Antwoord schriftelijke vragen : Antwoord op vragen van het lid Eerdmans over het bericht 'Ban op boa-hoofddoek voorlopig in ijskast gezet'
Vragen van het lid Eerdmans (JA21) aan de Minister van Justitie en Veiligheid over het bericht «Ban op boa-hoofddoek voorlopig in ijskast gezet» (ingezonden 30 juli 2024).
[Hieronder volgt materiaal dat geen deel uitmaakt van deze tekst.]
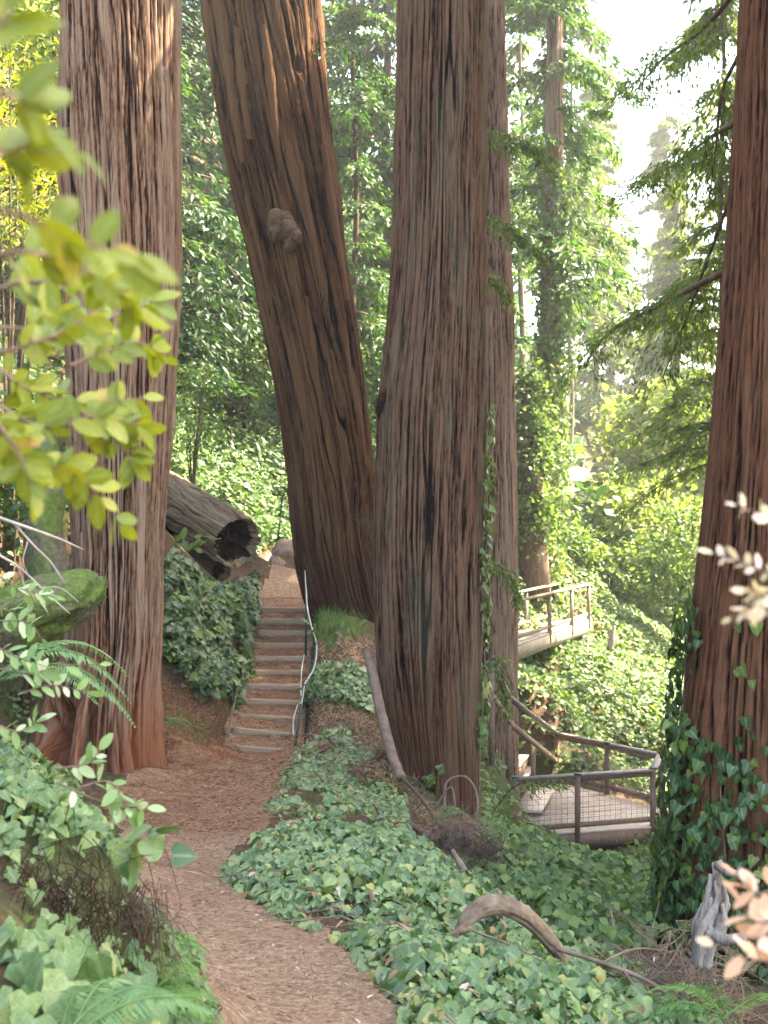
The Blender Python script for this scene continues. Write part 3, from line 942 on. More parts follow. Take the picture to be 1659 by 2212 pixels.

Antwoord van Minister Van Weel (Justitie en Veiligheid) (ontvangen 8 augustus 2024)
Vraag 1
Bent u bekend met het bericht «Ban op boa-hoofddoek voorlopig in ijskast gezet» in
De Telegraaf van vanochtend?1
Antwoord 1
Ja.
Vraag 2
Klopt het dat de door uw voorganger aangekondigde wetgeving voor een neutrale uitstraling
van buitengewoon opsporingsambtenaren (boa's), waaronder het hoofddoekverbod, waarvan
eerder de verwachting was dat deze vóór de zomer gereed zou zijn vertraagd is en dat
er inmiddels niet eens meer sprake zou zijn van een duidelijk tijdspad?
Antwoord 2
Nee, zoals aangegeven in de antwoorden op vragen van de Kamerleden Lahlah en Chakor
aan de Ministers van Binnenlandse Zaken en Koninkrijksrelaties en Justitie en Veiligheid
van 16 mei 20242 worden de mogelijkheden voor het vastleggen van de neutraliteit momenteel uitgewerkt.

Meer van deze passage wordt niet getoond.